Stated task: Your task is to repeat all of the data exactly while excluding the pictures.
---------- Data provided
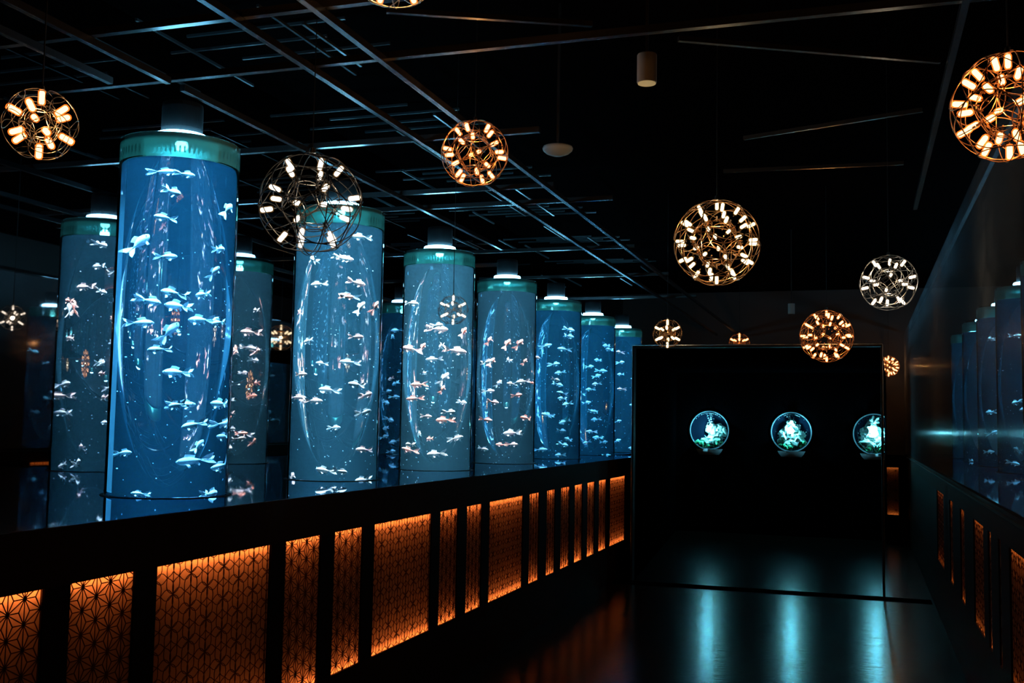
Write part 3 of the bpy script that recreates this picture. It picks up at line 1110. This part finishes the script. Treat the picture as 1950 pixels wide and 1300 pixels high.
D12 = dirs12()
D20 = dirs20(D12)
D30 = dirs30(D12)
BULB = {}
for key in ('orange', 'cream', 'white'):
    bm = bmesh.new()
    lathe(bm, [(0, -0.5), (0.14, -0.46), (0.19, -0.34), (0.19, 0.34), (0.14, 0.46), (0, 0.5)], 10)
    lathe(bm, [(0, -0.6), (0.2, -0.54), (0.27, -0.4), (0.27, 0.4), (0.2, 0.54), (0, 0.6)], 10, mi=1)  # wider shell for the painted glow
    lathe(bm, [(0, -0.80), (0.05, -0.80), (0.05, -0.56), (0, -0.56)], 8, mi=2)
    o = obj('bulb', bm, [M['bulb_' + key], M['jacket_' + key], M['wire_gold' if key != 'white' else 'wire_steel']])
    COL.objects.unlink(o)
    BULB[key] = o


def circle(c, n, r, k=28):
    n = n.normalized()
    a = n.cross(Vector((0.3, 0.5, 0.8))).normalized()
    b = n.cross(a)
    return [c + (a * math.cos(2 * PI * i / k) + b * math.sin(2 * PI * i / k)) * r for i in range(k)]


def globe(px, py, rpx, Y, key, count, label, watts, wire, rz=0.0, bl=0.30, tilt=(0, 0)):
    c = at_y(px, py, Y)
    depth = (c - Vector((0, 0, H))).dot(W_)
    R = rpx / F_PX * depth
    root = empty('globe_lamp', c, rz)
    tag(root, label, 'pendant lamp', 'wire globe lamps')
    w = max(0.0011, R * 0.011)
    ds = {12: D12, 20: D20, 32: D12 + D20, 42: D12 + D30}[count]
    bm = bmesh.new()
    if count == 12:
        for d in D12[:]:
            a = math.radians(37.4)
            tube(bm, circle(d * R * math.cos(a), d, R * math.sin(a)), w, 5, True)
    else:
        for d in D12:
            a = math.radians(31.7)
            tube(bm, circle(d * R * math.cos(a), d, R * math.sin(a)), w, 5, True)
        for d in (D30[::4] if count != 42 else D30[::3]):
            tube(bm, circle(Vector((0, 0, 0)), d, R * 0.995, 48), w * 0.9, 5, True)
    obj('outer_cage', bm, M[wire], root)
    bm = bmesh.new()
    for d in D12:
        a = math.radians(37.4)
        tube(bm, circle(d * R * 0.56 * math.cos(a), d, R * 0.56 * math.sin(a), 20), w * 0.9, 4, True)
    for d in ds:
        tube(bm, [d * R * 0.5, d * R * 0.62], w * 1.6, 5)
    obj('inner_cage', bm, M[wire], root)
    L = R * bl
    for d in ds:
        b = BULB[key].copy()
        COL.objects.link(b)
        b.parent = root
        b.location = d * (R * 0.97 - L * 0.5)
        b.rotation_mode = 'QUATERNION'
        b.rotation_quaternion = Vector((0, 0, 1)).rotation_difference(d)
        b.scale = (L, L, L)
    bm = bmesh.new()
    lathe(bm, [(0, R * 1.12), (R * 0.05, R * 1.10), (R * 0.07, R * 1.0), (0, R * 0.98)], 12)
    obj('top_cap', bm, M['wire_steel'], root)
    bm = bmesh.new()
    ztop = (CEIL if c.z < CEIL else c.z + 1) - c.z
    tube(bm, [(0, 0, R * 1.1), (0, 0, ztop)], 0.0022, 6)
    obj('cord', bm, M['cord'], root)
    ld = bpy.data.lights.new('globe_glow', 'POINT')
    ld.energy = watts
    ld.color = {'orange': (1.0, 0.42, 0.12), 'cream': (1.0, 0.66, 0.32), 'white': (1.0, 0.72, 0.45)}[key]
    ld.shadow_soft_size = 0.012
    lo = bpy.data.objects.new('globe_glow', ld)
    COL.objects.link(lo)
    lo.parent = root
    return root


globe(77, 237, 68, 2.35, 'orange', 12, 'small orange globe lamp at the upper left edge of the picture', 1.2, 'wire_steel', 0.35, 0.40)
globe(592, 388, 98, 3.95, 'white', 20, 'black wire globe lamp with white bulbs before the second tank', 2.0, 'wire_black', 0.2, 0.24)
globe(904, 292, 64, 4.4, 'orange', 20, 'orange globe lamp left of the smoke detector', 2.0, 'wire_gold', 0.5, 0.26)
globe(1921, 203, 105, 3.0, 'orange', 32, 'large orange globe lamp cut by the right edge of the picture', 2.0, 'wire_gold', 0.1, 0.26)
globe(1365, 462, 82, 5.0, 'cream', 42, 'large cream globe lamp crowded with bulbs in the middle of the corridor', 3.0, 'wire_gold', 0.4, 0.20)
globe(1692, 538, 53, 6.2, 'white', 20, 'white globe lamp above the right edge of the portal', 2.0, 'wire_steel', 0.7, 0.26)
globe(1574, 640, 50, 10.2, 'orange', 42, 'orange globe lamp crowded with bulbs overlapping the top edge of the portal', 3.0, 'wire_gold', 0.2, 0.20)
globe(863, 590, 29, 5.8, 'white', 12, 'small black wire globe lamp hanging before the third tank', 0.8, 'wire_black', 0.3, 0.36)
globe(1271, 635, 28, 10.2, 'cream', 12, 'small globe lamp above the left end of the portal top', 0.8, 'wire_gold', 0.1, 0.40)
globe(1408, 654, 20, 16.6, 'orange', 12, 'far orange globe lamp half hidden behind the portal top', 1.5, 'wire_gold', 0.1, 0.40)
globe(1692, 697, 20, 17.2, 'orange', 32, 'far orange globe lamp half hidden behind the right edge of the portal', 2.0, 'wire_gold', 0.1, 0.30)
globe(752, -88, 100, 3.0, 'orange', 20, 'globe lamp above the top of the picture, only its lowest bulbs in view', 1.5, 'wire_steel', 0.3, 0.26)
--------------------
Answer:
Write part 3 of the bpy script that recreates this picture. It picks up at line 1110. This part finishes the script. Treat the picture as 1950 pixels wide and 1300 pixels high.
D12 = dirs12()
D20 = dirs20(D12)
D30 = dirs30(D12)
BULB = {}
for key in ('orange', 'cream', 'white'):
    bm = bmesh.new()
    lathe(bm, [(0, -0.5), (0.14, -0.46), (0.19, -0.34), (0.19, 0.34), (0.14, 0.46), (0, 0.5)], 10)
    lathe(bm, [(0, -0.6), (0.2, -0.54), (0.27, -0.4), (0.27, 0.4), (0.2, 0.54), (0, 0.6)], 10, mi=1)  # wider shell for the painted glow
    lathe(bm, [(0, -0.80), (0.05, -0.80), (0.05, -0.56), (0, -0.56)], 8, mi=2)
    o = obj('bulb', bm, [M['bulb_' + key], M['jacket_' + key], M['wire_gold' if key != 'white' else 'wire_steel']])
    COL.objects.unlink(o)
    BULB[key] = o


def circle(c, n, r, k=28):
    n = n.normalized()
    a = n.cross(Vector((0.3, 0.5, 0.8))).normalized()
    b = n.cross(a)
    return [c + (a * math.cos(2 * PI * i / k) + b * math.sin(2 * PI * i / k)) * r for i in range(k)]


def globe(px, py, rpx, Y, key, count, label, watts, wire, rz=0.0, bl=0.30, tilt=(0, 0)):
    c = at_y(px, py, Y)
    depth = (c - Vector((0, 0, H))).dot(W_)
    R = rpx / F_PX * depth
    root = empty('globe_lamp', c, rz)
    tag(root, label, 'pendant lamp', 'wire globe lamps')
    w = max(0.0011, R * 0.011)
    ds = {12: D12, 20: D20, 32: D12 + D20, 42: D12 + D30}[count]
    bm = bmesh.new()
    if count == 12:
        for d in D12[:]:
            a = math.radians(37.4)
            tube(bm, circle(d * R * math.cos(a), d, R * math.sin(a)), w, 5, True)
    else:
        for d in D12:
            a = math.radians(31.7)
            tube(bm, circle(d * R * math.cos(a), d, R * math.sin(a)), w, 5, True)
        for d in (D30[::4] if count != 42 else D30[::3]):
            tube(bm, circle(Vector((0, 0, 0)), d, R * 0.995, 48), w * 0.9, 5, True)
    obj('outer_cage', bm, M[wire], root)
    bm = bmesh.new()
    for d in D12:
        a = math.radians(37.4)
        tube(bm, circle(d * R * 0.56 * math.cos(a), d, R * 0.56 * math.sin(a), 20), w * 0.9, 4, True)
    for d in ds:
        tube(bm, [d * R * 0.5, d * R * 0.62], w * 1.6, 5)
    obj('inner_cage', bm, M[wire], root)
    L = R * bl
    for d in ds:
        b = BULB[key].copy()
        COL.objects.link(b)
        b.parent = root
        b.location = d * (R * 0.97 - L * 0.5)
        b.rotation_mode = 'QUATERNION'
        b.rotation_quaternion = Vector((0, 0, 1)).rotation_difference(d)
        b.scale = (L, L, L)
    bm = bmesh.new()
    lathe(bm, [(0, R * 1.12), (R * 0.05, R * 1.10), (R * 0.07, R * 1.0), (0, R * 0.98)], 12)
    obj('top_cap', bm, M['wire_steel'], root)
    bm = bmesh.new()
    ztop = (CEIL if c.z < CEIL else c.z + 1) - c.z
    tube(bm, [(0, 0, R * 1.1), (0, 0, ztop)], 0.0022, 6)
    obj('cord', bm, M['cord'], root)
    ld = bpy.data.lights.new('globe_glow', 'POINT')
    ld.energy = watts
    ld.color = {'orange': (1.0, 0.42, 0.12), 'cream': (1.0, 0.66, 0.32), 'white': (1.0, 0.72, 0.45)}[key]
    ld.shadow_soft_size = 0.012
    lo = bpy.data.objects.new('globe_glow', ld)
    COL.objects.link(lo)
    lo.parent = root
    return root


globe(77, 237, 68, 2.35, 'orange', 12, 'small orange globe lamp at the upper left edge of the picture', 1.2, 'wire_steel', 0.35, 0.40)
globe(592, 388, 98, 3.95, 'white', 20, 'black wire globe lamp with white bulbs before the second tank', 2.0, 'wire_black', 0.2, 0.24)
globe(904, 292, 64, 4.4, 'orange', 20, 'orange globe lamp left of the smoke detector', 2.0, 'wire_gold', 0.5, 0.26)
globe(1921, 203, 105, 3.0, 'orange', 32, 'large orange globe lamp cut by the right edge of the picture', 2.0, 'wire_gold', 0.1, 0.26)
globe(1365, 462, 82, 5.0, 'cream', 42, 'large cream globe lamp crowded with bulbs in the middle of the corridor', 3.0, 'wire_gold', 0.4, 0.20)
globe(1692, 538, 53, 6.2, 'white', 20, 'white globe lamp above the right edge of the portal', 2.0, 'wire_steel', 0.7, 0.26)
globe(1574, 640, 50, 10.2, 'orange', 42, 'orange globe lamp crowded with bulbs overlapping the top edge of the portal', 3.0, 'wire_gold', 0.2, 0.20)
globe(863, 590, 29, 5.8, 'white', 12, 'small black wire globe lamp hanging before the third tank', 0.8, 'wire_black', 0.3, 0.36)
globe(1271, 635, 28, 10.2, 'cream', 12, 'small globe lamp above the left end of the portal top', 0.8, 'wire_gold', 0.1, 0.40)
globe(1408, 654, 20, 16.6, 'orange', 12, 'far orange globe lamp half hidden behind the portal top', 1.5, 'wire_gold', 0.1, 0.40)
globe(1692, 697, 20, 17.2, 'orange', 32, 'far orange globe lamp half hidden behind the right edge of the portal', 2.0, 'wire_gold', 0.1, 0.30)
globe(752, -88, 100, 3.0, 'orange', 20, 'globe lamp above the top of the picture, only its lowest bulbs in view', 1.5, 'wire_steel', 0.3, 0.26)